What you have to do —
Scan the entries below and count the lines holding the string "this". Supply only the number.
*** Task material ***
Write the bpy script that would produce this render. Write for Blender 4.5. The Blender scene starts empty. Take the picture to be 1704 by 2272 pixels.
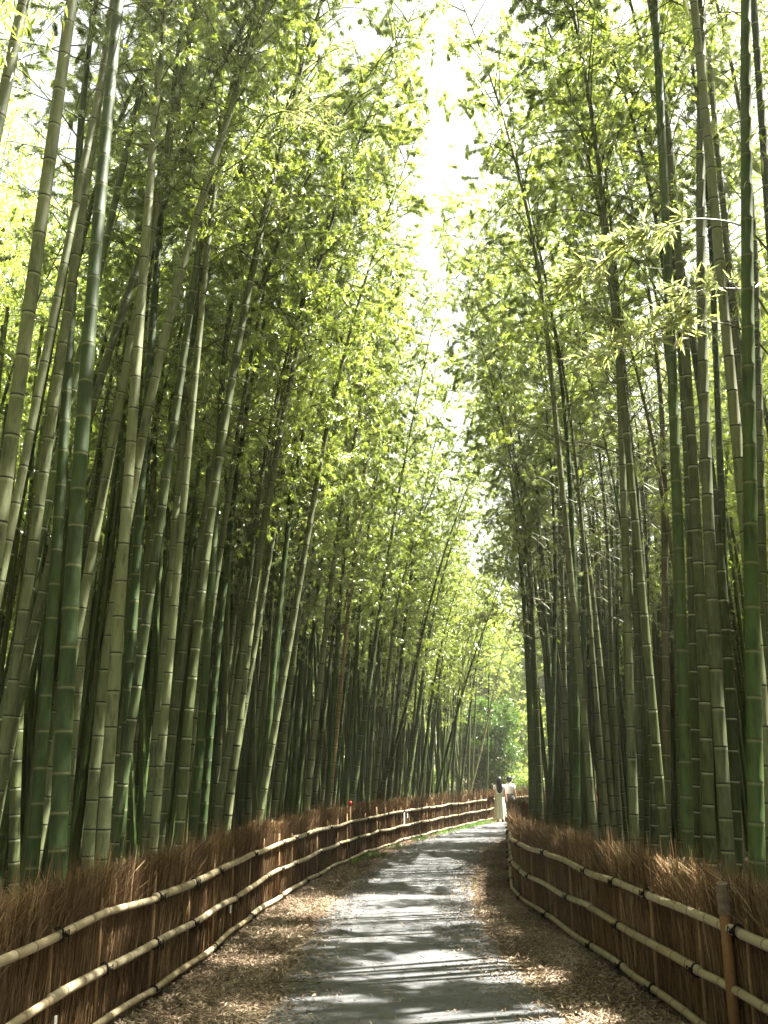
import bpy, math, random
import numpy as np
from mathutils import Vector, Matrix, Quaternion
R = math.radians
rng = np.random.default_rng(7)
random.seed(7)
scene = bpy.context.scene
col = scene.collection

# ------------------------------------------------------------------ helpers
class MB:
    """collects quads (numpy) with a material index and one float attribute, builds ONE mesh object"""
    def __init__(s): s.V = []; s.Q = []; s.M = []; s.A = []; s.n = 0
    def add(s, V, Q, m=0, a=None):
        V = np.asarray(V, float).reshape(-1, 3); Q = np.asarray(Q, int).reshape(-1, 4)
        s.V.append(V); s.Q.append(Q + s.n); s.M.append(np.full(len(Q), m, int))
        s.A.append(np.zeros(len(V)) if a is None else np.broadcast_to(np.asarray(a, float), (len(V),)))
        s.n += len(V)
    def mesh(s, name, mats, smooth=True):
        V = np.concatenate(s.V); Q = np.concatenate(s.Q); Mi = np.concatenate(s.M); A = np.concatenate(s.A)
        me = bpy.data.meshes.new(name)
        me.vertices.add(len(V)); me.vertices.foreach_set('co', V.astype(np.float32).ravel())
        me.loops.add(len(Q) * 4); me.loops.foreach_set('vertex_index', Q.astype(np.int32).ravel())
        me.polygons.add(len(Q)); me.polygons.foreach_set('loop_start', np.arange(0, len(Q) * 4, 4, dtype=np.int32))
        for m in mats: me.materials.append(m)
        me.update(calc_edges=True)
        me.polygons.foreach_set('material_index', Mi.astype(np.int32))
        me.polygons.foreach_set('use_smooth', np.full(len(Q), bool(smooth)))
        at = me.attributes.new('shade', 'FLOAT', 'POINT'); at.data.foreach_set('value', A.astype(np.float32))
        me.update()
        return me
    def build(s, name, mats, parent=None, smooth=True):
        if not isinstance(mats, (list, tuple)): mats = [mats]
        return obj(name, s.mesh(name, mats, smooth), parent)

def obj(name, data, parent=None):
    o = bpy.data.objects.new(name, data); col.objects.link(o)
    if parent is not None: o.parent = parent
    return o
def empty(name, loc=(0, 0, 0)):
    o = obj(name, None); o.location = loc; o.empty_display_size = .2
    return o
def tag(o, label=None, cat=None, group=None, kind=None):
    if label: o['label'] = label
    if cat: o['category'] = cat
    if group: o['group'] = group
    if kind: o['kind'] = kind
    return o

def frames(P):
    P = np.asarray(P, float)
    T = np.gradient(P, axis=0); T /= np.linalg.norm(T, axis=1, keepdims=True) + 1e-12
    ref = np.where(np.abs(T[:, 2:3]) > .8, np.array([[0., 1., 0.]]), np.array([[0., 0., 1.]]))
    X = np.cross(ref, T); X /= np.linalg.norm(X, axis=1, keepdims=True) + 1e-12
    Y = np.cross(T, X)
    return T, X, Y
def tube(mb, P, r, sides=8, m=0, a=None, caps=True):
    P = np.asarray(P, float); n = len(P); r = np.broadcast_to(np.asarray(r, float), (n,))
    T, X, Y = frames(P)
    if a is None: a = np.zeros(n)
    a = np.broadcast_to(np.asarray(a, float), (n,))
    if caps:
        P = np.concatenate([P[:1], P, P[-1:]]); r = np.concatenate([[1e-4], r, [1e-4]]); a = np.concatenate([a[:1], a, a[-1:]])
        X = np.concatenate([X[:1], X, X[-1:]]); Y = np.concatenate([Y[:1], Y, Y[-1:]]); n += 2
    th = np.arange(sides) * 2 * math.pi / sides
    V = P[:, None, :] + r[:, None, None] * (np.cos(th)[None, :, None] * X[:, None, :] + np.sin(th)[None, :, None] * Y[:, None, :])
    i = np.arange(n - 1)[:, None] * sides; j = np.arange(sides)[None, :]; k = (j + 1) % sides
    Q = np.stack([i + j, i + k, i + sides + k, i + sides + j], -1).reshape(-1, 4)
    mb.add(V.reshape(-1, 3), Q, m, np.repeat(a, sides))
def box(mb, c, s, rz=0, m=0, a=0):
    x, y, z = np.array(s) / 2
    V = np.array([[-x, -y, -z], [x, -y, -z], [x, y, -z], [-x, y, -z], [-x, -y, z], [x, -y, z], [x, y, z], [-x, y, z]])
    ca, sa = math.cos(rz), math.sin(rz)
    V = np.stack([V[:, 0] * ca - V[:, 1] * sa, V[:, 0] * sa + V[:, 1] * ca, V[:, 2]], 1) + np.array(c)
    mb.add(V, [[0, 3, 2, 1], [4, 5, 6, 7], [0, 1, 5, 4], [1, 2, 6, 5], [2, 3, 7, 6], [3, 0, 4, 7]], m, a)
def leaves(mb, P, D, N, L, Wd, m=0, a=0):
    """many folded lance leaves: base P, unit direction D, rough normal N, length L, half width Wd"""
    S = np.cross(D, N); S /= np.linalg.norm(S, axis=1, keepdims=True) + 1e-9
    U = np.cross(S, D)
    L = L[:, None]; Wd = Wd[:, None]
    mid = P + D * L * .38
    V = np.stack([P, mid + S * Wd + U * Wd * .35, P + D * L - U * L * .10, mid - S * Wd + U * Wd * .35], 1).reshape(-1, 3)
    n = len(P)
    Q = np.arange(n * 4).reshape(n, 4)
    mb.add(V, Q, m, np.repeat(np.broadcast_to(a, (n,)), 4))
def unit(v): return v / (np.linalg.norm(v, axis=-1, keepdims=True) + 1e-12)

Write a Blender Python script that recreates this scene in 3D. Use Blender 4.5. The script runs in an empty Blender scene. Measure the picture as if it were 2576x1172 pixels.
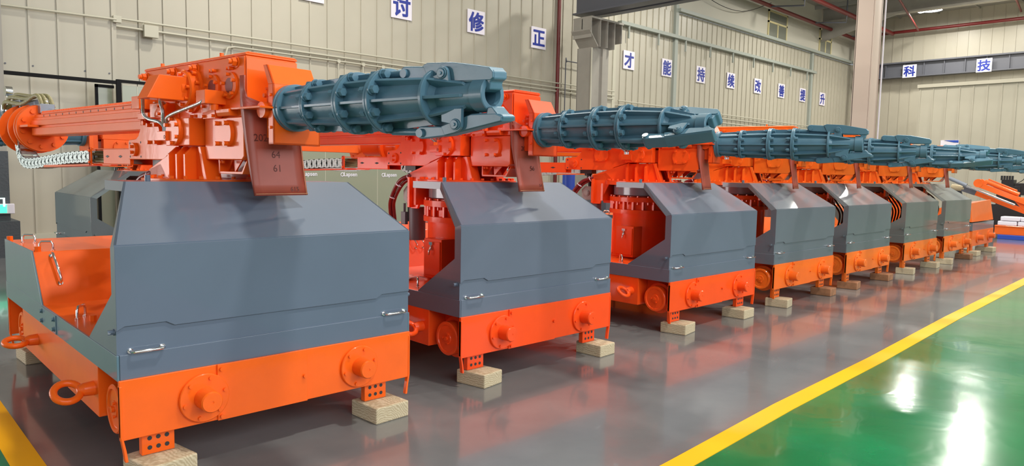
***
The completed task —
2